Objective
With all pictures omitted, return verbatim the lines from the beginning of the records below through the line containing "x, y in _EP])".

[Scenes as source code]
══════════════════════════════
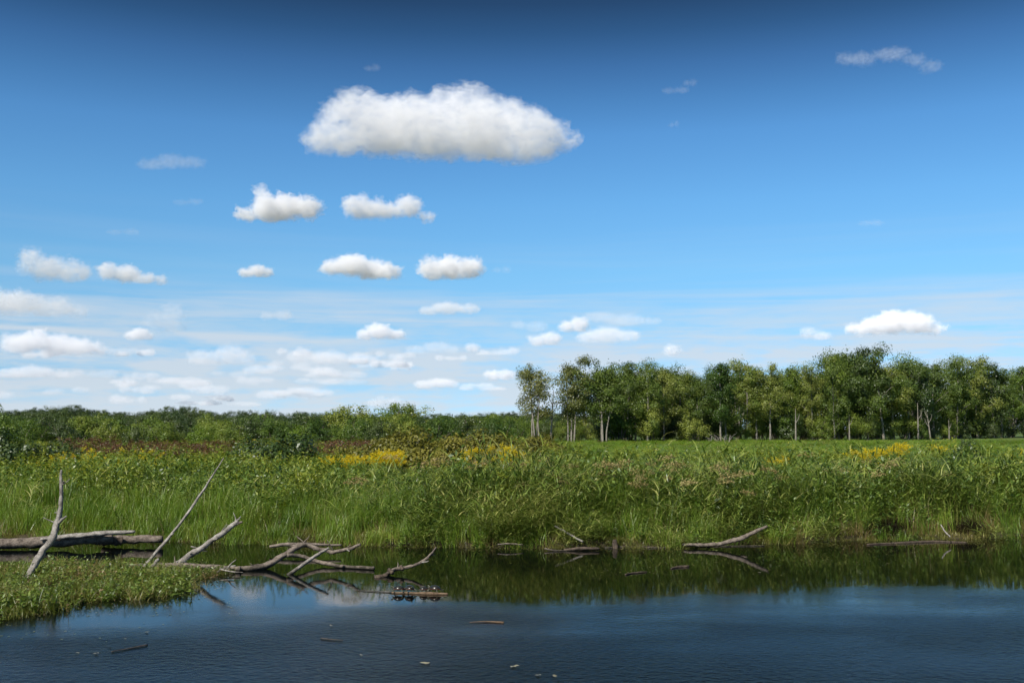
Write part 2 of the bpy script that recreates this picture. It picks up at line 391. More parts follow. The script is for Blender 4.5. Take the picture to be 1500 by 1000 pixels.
cloud('tiny white puff peeping over the tall trees',
      [(985, 513, 12, 9)], 1.2, 30, base=521)
cloud('pale low cloud at the left picture edge, under the bright one',
      [(10, 547, 26, 8), (50, 545, 34, 9), (90, 549, 22, 6)], 1.4, 31, base=553)
cloud('rounded soft cloud over the middle of the left-hand hills',
      [(300, 524, 26, 11), (338, 519, 26, 14), (360, 526, 18, 9)], 1.1, 32, base=534)
_r = np.random.default_rng(99)
for _i in range(40):                                   # the crowded bank of small far clouds above the wooded horizon
    _x = float(_r.uniform(-10, 730)); _y = float(_r.uniform(512, 592)); _w = float(_r.uniform(14, 44)); _h = float(_r.uniform(4.0, 8.5))
    cloud('small pale cloud in the hazy far bank low above the wooded horizon',
          [(_x + _w * float(_r.uniform(-1, 1)), _y + float(_r.uniform(-3, 3)), _w * float(_r.uniform(0.25, 0.6)), _h * float(_r.uniform(0.5, 1.1))) for _j in range(4)],
          float(_r.uniform(0.3, 1.1)), 40 + _i, 'small clouds low over the horizon', res=34, rough=1.15, base=_y + _h * 0.8)
for _px, _py, _w in ((990, 132, 24), (988, 183, 8), (1275, 327, 22), (275, 296, 26), (180, 340, 28), (545, 100, 14), (735, 396, 16), (1010, 122, 12)):
    cloud('barely visible wisp of thin cloud in the open blue',
          [(_px - _w * 0.4, _py, _w * 0.5, 4), (_px + _w * 0.4, _py - 1, _w * 0.5, 5)], 0.13, 90 + _px, 'faint wisps in the blue', res=30, rough=1.5, base=_py + 5)

# ------------------------------------------------------------------ ground and water
_EP = np.array([(-400, 790), (0, 793), (120, 793), (230, 791), (330, 795), (430, 797), (560, 799), (700, 801), (850, 802), (960, 801), (1050, 797),
                (1150, 796), (1230, 791), (1330, 790), (1420, 788), (1500, 784), (1900, 776)], float)
_EPW = np.array([at_z(x, y, 0.0)[:2] for x, y in _EP])
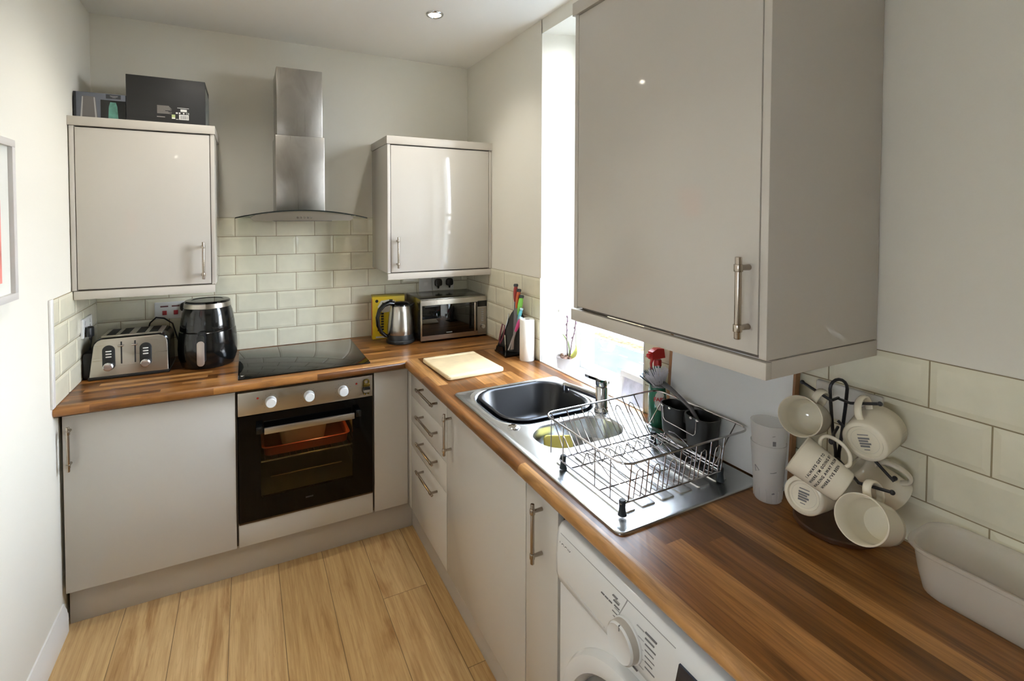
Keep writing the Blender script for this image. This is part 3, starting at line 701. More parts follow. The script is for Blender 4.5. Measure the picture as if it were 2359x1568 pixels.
# ------------------------------------------------------------------ wall sockets
def plate(mb, M, w, h): mb.loft([[M @ V((x, y, z)) for x, y in rrect(0, 0, w / 2 - o, h / 2 - o, .004, 3)] for o, z in ((0, 0), (0, .007), (.002, .009))])
MBACK = lambda x, z: frame((x, -.007, z), (1, 0, 0), (0, 0, 1)); MLEFT = lambda y, z: frame((.007, y, z), (0, 1, 0), (0, 0, 1)); MRIGHT = lambda y, z: frame((XR - .007, y, z), (0, -1, 0), (0, 0, 1))
REDP = pbr('red_rocker', (168, 24, 34), .3)
def lbox(M, x0, x1, y0, y1, z0, z1, b=0.0): return MB().box(x0, x1, y0, y1, z0, z1, b).xf(M)
M = MBACK(.314, 1.153); t = thing('cooker_switch', 'white wall plate with red cooker switches beside the air fryer', 'switch', (.314, -.007, 1.153))
mb = MB(); plate(mb, M, .146, .086); obj('face_plate', mb, WHITEP, t)
for x, z, w, h in ((-.030, .0, .019, .019), (.019, .0, .019, .019)): obj('rocker', lbox(M, x - w / 2, x + w / 2, z - .022, z, .009, .0125, .001), REDP, t)
for x in (-.030, .019): obj('neon_window', lbox(M, x - .018, x + .016, .018, .025, .009, .0096), pbr('dark_red', (92, 34, 34), .4), t)
M = MLEFT(-.2, 1.137); t = thing('wall_socket', 'white double socket on the tiled left wall behind the toaster plug', 'socket', (.007, -.2, 1.137))
mb = MB(); plate(mb, M, .146, .086); obj('face_plate', mb, WHITEP, t)
for x in (-.037, .037):
    obj('rocker', lbox(M, x - .007, x + .007, .012, .030, .009, .012, .001), WHITEP, t)
for x in (-.037, .037): mb = MB().box(x - .003, x + .003, -.006, .004, .0088, .0094).box(x - .014, x - .007, -.024, -.020, .0088, .0094).box(x + .007, x + .014, -.024, -.020, .0088, .0094); obj('pin_holes', mb.xf(M), INK, t)
M = MBACK(1.678, 1.203); t = thing('wall_switch', 'single white switch plate left of the double socket over the microwave', 'switch', (1.678, -.007, 1.203))
mb = MB(); plate(mb, M, .086, .086); obj('face_plate', mb, WHITEP, t); obj('rocker', lbox(M, -.012, .012, -.008, .014, .009, .012, .001), WHITEP, t)
M = MBACK(1.797, 1.203); t = thing('wall_socket', 'white double socket on the back wall above the microwave with two black plugs', 'socket', (1.797, -.007, 1.203))
mb = MB(); plate(mb, M, .146, .086); obj('face_plate', mb, WHITEP, t)
for x in (-.037, .037): obj('rocker', lbox(M, x - .007, x + .007, .018, .034, .009, .012, .001), WHITEP, t)
M = MRIGHT(-2.318, 1.178); t = thing('wall_socket', 'white double socket on the right wall half hidden behind the mug tree', 'socket', (XR - .007, -2.318, 1.178))
mb = MB(); plate(mb, M, .146, .086); obj('face_plate', mb, WHITEP, t)
for x in (-.037, .037): obj('rocker', lbox(M, x - .007, x + .007, .014, .030, .009, .012, .001), WHITEP, t)
def plug(name, c, out, down, parent):
    """fused plug: rounded body tapering to the cord"""
    c, out, down = V(c), V(out), V(down); side = out.cross(down)
    prof = [(.0, .012), (.005, .021), (.018, .0255), (.036, .0255), (.043, .022), (.047, .008), (.062, .004)]
    mb = MB(); mb.loft([[c + down * (h - .022) + side * (w * math.cos(a)) + out * (.016 + (.014 * min(1, w / .02)) * math.sin(a)) for a in [2 * PI * i / 16 for i in range(16)]] for h, w in prof])
    return obj(name, mb, BLACKM, parent)

# ------------------------------------------------------------------ toaster
t = thing('toaster', 'four slice steel toaster with black sides in the left corner', 'toaster', (.185, -.185, WT))
TY = -.292
out = [(.036, .925), (.332, .925)] 
def tout(o=0.0):
    return [(.038 + o, .926), (.331 - o, .926), (.329 - o, 1.045)] + [(.329 - o - .04 + .04 * math.cos(a), 1.052 - o + .04 * math.sin(a)) for a in (.25, .6, 1.0, 1.4, 1.57)] + [(.054 + o + .035 - .035 * math.cos(a), 1.055 - o + .035 * math.sin(a)) for a in (1.57, 1.3, .9, .5, .15)]
mb = MB(); mb.loft([[V((x, y, z)) for x, z in tout(o)] for y, o in ((TY + .002, .002), (TY + .008, -.003), (-.10, -.004), (-.085, .002), (-.08, .015))])
obj('body', mb, BLACKP, t)
mb = MB(); mb.loft([[V((x, y, z)) for x, z in tout(o)] for y, o in ((TY + .003, .001), (TY - .002, .001), (TY - .004, .004))])
obj('front_panel', mb, STEEL, t)
obj('base', MB().box(.033, .336, TY - .003, -.075, .9105, .927, .005).box(.008, .05, TY + .02, -.09, .912, 1.03, .014), BLACKM, t)
mb = MB().box(.075, .305, -.262, -.108, 1.0905, 1.098, .003)
tp = obj('top_plate', mb, STEEL, t)
for x in (.092, .142, .202, .252):
    obj('slot', MB().box(x, x + .034, -.250, -.120, 1.0972, 1.0988, .0006), pbr('slot_black', (14, 13, 12), .7), tp)
for px, z0, z1 in ((.109, .950, 1.062), (.245, .952, 1.060)):
    mb = MB(); mb.loft([[V((px + x, TY - d, (z0 + z1) / 2 + z)) for x, z in rrect(0, 0, .023 - o, (z1 - z0) / 2 - o, .0225 - o, 6)] for o, d in ((0, .003), (0, .006), (.002, .0075))])
    p = obj('control_pad', mb, BLACKM, t)
    for k in range(3): obj('button', MB().box(px - .0105, px + .0105, TY - .0095, TY - .007, 1.008 + k * .0125, 1.013 + k * .0125, .001), WHITEP, p)
    obj('browning_dial', MB().lathe([(0, .019), (.015, .019), (.0185, .016), (.0195, 0)], (px, TY - .007, .970), (0, -1, 0), 28), CHROME2, p)
for x in (.155, .2055):
    obj('lever_slot', MB().box(x - .0028, x + .0028, TY - .0046, TY - .0035, .975, 1.074, .0002), INK, t)
    obj('lever', MB().box(x - .012, x + .012, TY - .024, TY - .004, 1.0545, 1.062, .0035), CHROME2, t)
cd_ = obj('power_cord', MB().tube([(.036, -.235, 1.098), (.034, -.235, 1.07), (.026, -.22, 1.04), (.016, -.18, 1.0), (.016, -.10, .96), (.03, -.06, .93), (.1, -.06, .916)], .0035, 8), BLACKM, t)
plug('plug', (.016, -.236, 1.12), (1, 0, 0), (0, 0, -1), cd_)
obj('rear_cord', MB().tube([(.20, -.075, .95), (.205, -.045, 1.03), (.225, -.035, 1.10), (.25, -.033, 1.125), (.285, -.035, 1.118), (.32, -.04, 1.09), (.345, -.045, 1.0), (.35, -.05, .92)], .0035, 8), BLACKM, t)

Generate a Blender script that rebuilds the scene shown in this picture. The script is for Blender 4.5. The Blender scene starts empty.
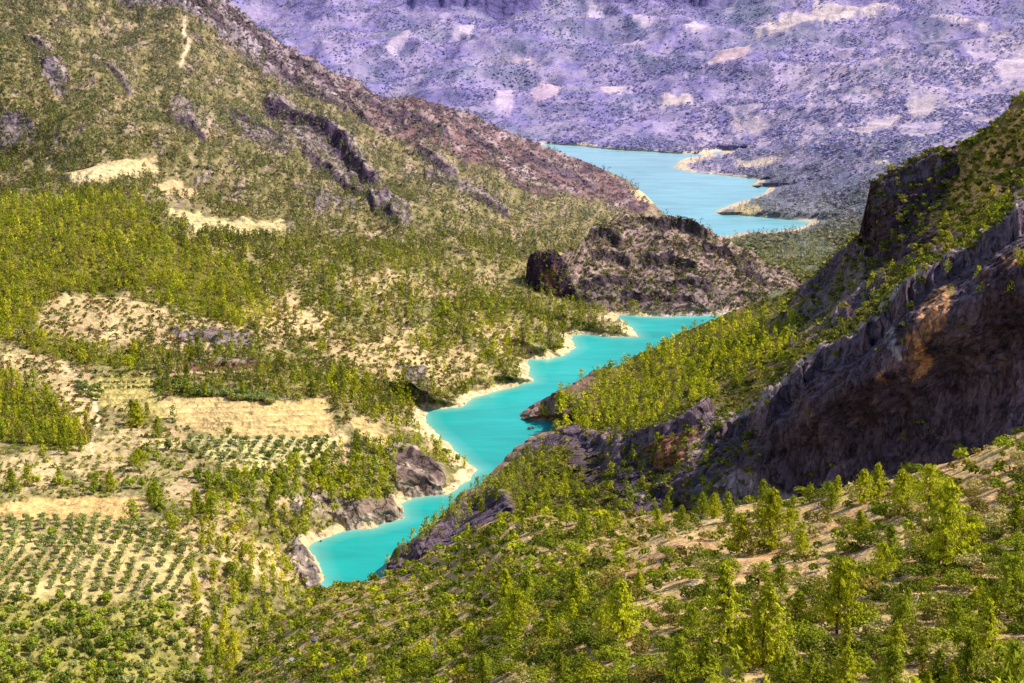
import bpy, math, random
import numpy as np
from mathutils import Vector, Matrix
random.seed(11); RNG = np.random.default_rng(7)
SC = bpy.context.scene; COL = SC.collection
H = 320.0; F = 1422.0; CX, CY = 512.0, 341.5
PITCH = math.atan(361.5 / F)
# ------------------------------------------------------------------ camera / view geometry
def tdep(py):                       # tangent of the depression angle of a picture row
    return np.tan(PITCH - np.arctan((CY - np.asarray(py, float)) / F))
def at(px, py, Y):                  # the point at forward distance Y seen at (px, py)
    b = (CY - np.asarray(py, float)) / F
    a = (np.asarray(px, float) - CX) / F
    return np.stack([Y * a / (math.cos(PITCH) + b * math.sin(PITCH)), Y + 0 * a, H - Y * tdep(py)], -1)
def project(P):
    x, y, z = P[..., 0], P[..., 1], P[..., 2] - H
    c, s = math.cos(PITCH), math.sin(PITCH)
    d = y * c - z * s; u = y * s + z * c
    return CX + F * x / d, CY - F * u / d, d
# ------------------------------------------------------------------ noise
_perm = np.random.default_rng(3).permutation(256); _perm = np.concatenate([_perm, _perm, _perm])
_g = np.array([[1,1,0],[-1,1,0],[1,-1,0],[-1,-1,0],[1,0,1],[-1,0,1],[1,0,-1],[-1,0,-1],[0,1,1],[0,-1,1],[0,1,-1],[0,-1,-1],[1,1,0],[-1,1,0],[0,-1,1],[0,-1,-1]], float)
def pn(p):
    i = np.floor(p).astype(np.int64); f = p - i; i &= 255
    u = f * f * f * (f * (f * 6 - 15) + 10)
    r = 0
    for dx in (0, 1):
        wx = u[..., 0] if dx else 1 - u[..., 0]
        for dy in (0, 1):
            wy = u[..., 1] if dy else 1 - u[..., 1]
            for dz in (0, 1):
                wz = u[..., 2] if dz else 1 - u[..., 2]
                h = _perm[_perm[_perm[(i[..., 0] + dx) & 255] + ((i[..., 1] + dy) & 255)] + ((i[..., 2] + dz) & 255)] & 15
                g = _g[h]
                r = r + wx * wy * wz * (g[..., 0] * (f[..., 0] - dx) + g[..., 1] * (f[..., 1] - dy) + g[..., 2] * (f[..., 2] - dz))
    return r
def fbm(p, octv=4, gain=.5):
    s = 0; a = 1.0; t = 0
    for k in range(octv):
        s = s + a * pn(p * (2.03 ** k) + 17.3 * k); t += a; a *= gain
    return s / t
def ridged(p, octv=4, gain=.55):
    s = 0; a = 1.0; t = 0
    for k in range(octv):
        s = s + a * (1 - 2.2 * np.abs(pn(p * (2.07 ** k) + 31.7 * k))); t += a; a *= gain
    return s / t
def sstep(a, b, x):
    t = np.clip((x - a) / (b - a), 0, 1); return t * t * (3 - 2 * t)
def lin(c):
    c = np.asarray(c, float) / 255.0
    return np.where(c <= .04045, c / 12.92, ((c + .055) / 1.055) ** 2.4)
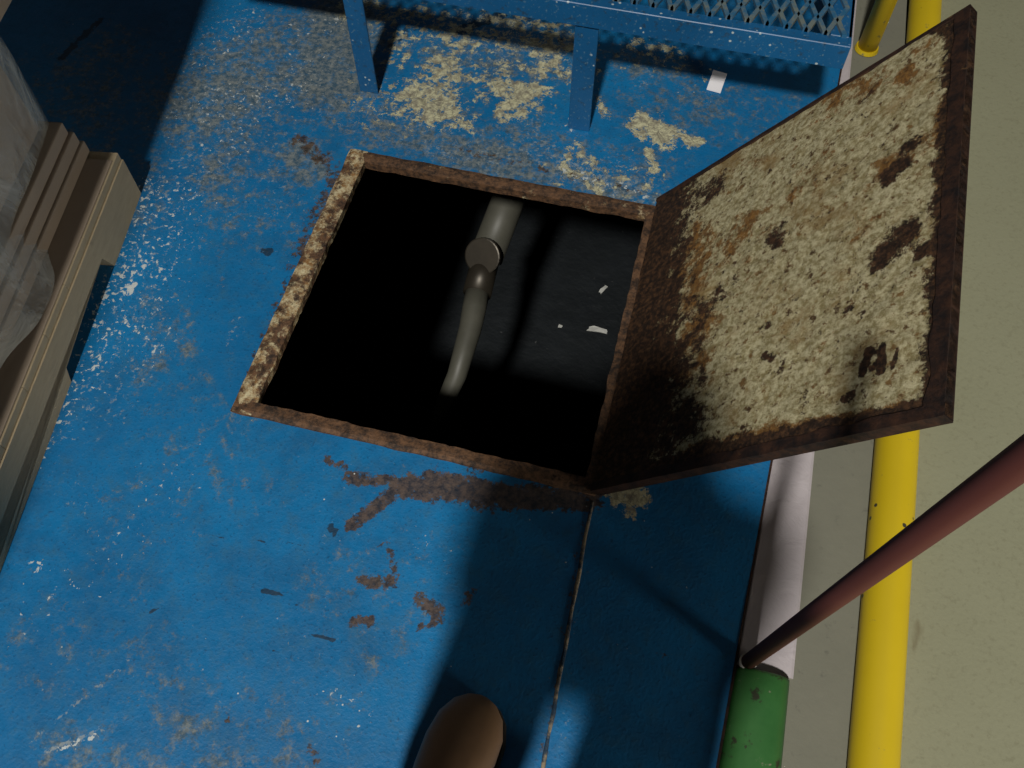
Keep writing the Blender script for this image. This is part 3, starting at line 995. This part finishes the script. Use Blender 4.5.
══════════════════════════════
Task response
Write part 2 of the bpy script that recreates this picture. It picks up at line 391. More parts follow. The script is for Blender 4.5. Take the picture to be 1500 by 1000 pixels.
cloud('tiny white puff peeping over the tall trees',
      [(985, 513, 12, 9)], 1.2, 30, base=521)
cloud('pale low cloud at the left picture edge, under the bright one',
      [(10, 547, 26, 8), (50, 545, 34, 9), (90, 549, 22, 6)], 1.4, 31, base=553)
cloud('rounded soft cloud over the middle of the left-hand hills',
      [(300, 524, 26, 11), (338, 519, 26, 14), (360, 526, 18, 9)], 1.1, 32, base=534)
_r = np.random.default_rng(99)
for _i in range(40):                                   # the crowded bank of small far clouds above the wooded horizon
    _x = float(_r.uniform(-10, 730)); _y = float(_r.uniform(512, 592)); _w = float(_r.uniform(14, 44)); _h = float(_r.uniform(4.0, 8.5))
    cloud('small pale cloud in the hazy far bank low above the wooded horizon',
          [(_x + _w * float(_r.uniform(-1, 1)), _y + float(_r.uniform(-3, 3)), _w * float(_r.uniform(0.25, 0.6)), _h * float(_r.uniform(0.5, 1.1))) for _j in range(4)],
          float(_r.uniform(0.3, 1.1)), 40 + _i, 'small clouds low over the horizon', res=34, rough=1.15, base=_y + _h * 0.8)
for _px, _py, _w in ((990, 132, 24), (988, 183, 8), (1275, 327, 22), (275, 296, 26), (180, 340, 28), (545, 100, 14), (735, 396, 16), (1010, 122, 12)):
    cloud('barely visible wisp of thin cloud in the open blue',
          [(_px - _w * 0.4, _py, _w * 0.5, 4), (_px + _w * 0.4, _py - 1, _w * 0.5, 5)], 0.13, 90 + _px, 'faint wisps in the blue', res=30, rough=1.5, base=_py + 5)

# ------------------------------------------------------------------ ground and water
_EP = np.array([(-400, 790), (0, 793), (120, 793), (230, 791), (330, 795), (430, 797), (560, 799), (700, 801), (850, 802), (960, 801), (1050, 797),
                (1150, 796), (1230, 791), (1330, 790), (1420, 788), (1500, 784), (1900, 776)], float)
_EPW = np.array([at_z(x, y, 0.0)[:2] for x, y in _EP])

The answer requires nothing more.